Brixton Book Jam organiser Zelda Rhiando has plenty to celebrate in November. The jam is back in a new venue and she has another novel hitting the shelves.
The jam will be at Off The Cuff next to Herne Hill station on Monday 4 November at 8pm, featuring Zelda herself and authors including Tony White, Daniel Tizon, Amelia Kyazze, poet Fran Lock, infant psychologist Caspar Addyman, and Dave McGowan.
The host will be “a very special guest”.
Zelda Rhiando’s new book Night Shift explores the boundaries of love and mortality.
It will be launched in Brixton on 6 November.
Set in shadowy corners of London, the novel unravels the relationship between Charlie, a mortuary technician, and Eva, a woman whose life is shrouded in mystery.
Charlie’s world is grounded in the realities of death, while Eva dances on the edge of sanity, her life intertwined with inexplicable events.
As Eva’s enigmatic existence begins to bleed into Charlie’s ordered world, questions arise: is Eva touched by madness or something more sinister?
In the face of love’s complexities and death’s certainty, Charlie must make a choice.
Night Shift examines themes of love, mortality, and the human struggle for connection in the face of life’s inevitabilities.
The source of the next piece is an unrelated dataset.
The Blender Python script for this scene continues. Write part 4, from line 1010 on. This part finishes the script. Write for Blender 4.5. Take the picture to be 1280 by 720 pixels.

Is love enough to fill the hole inside us?
Using meticulous on-location research, Zelda Rhiando portrays an authentic mortuary setting, while weaving a narrative that challenges readers to confront their own perceptions of life, death, and the spaces in between.
Literary consultant Jemima Hunt describes the novel as “brilliantly unsettling … written with poetic themes of love and loss alongside an urban Gothic vision of London – haunted by magpies.
“it’s a story that imagines a demonic world not so removed from the one we now live in.”
Night Shift continues the exploration of human relationships and existential themes seen in Zelda Rhiando’s earlier novels like Caposcripti and Fukushima Dreams.
With a noirish setting and a lone female protagonist struggling with dark external forces, it is a provocative exploration of urban life and the human psyche.
Night Shift will be available in bookshops and online from 7 November at £10.99.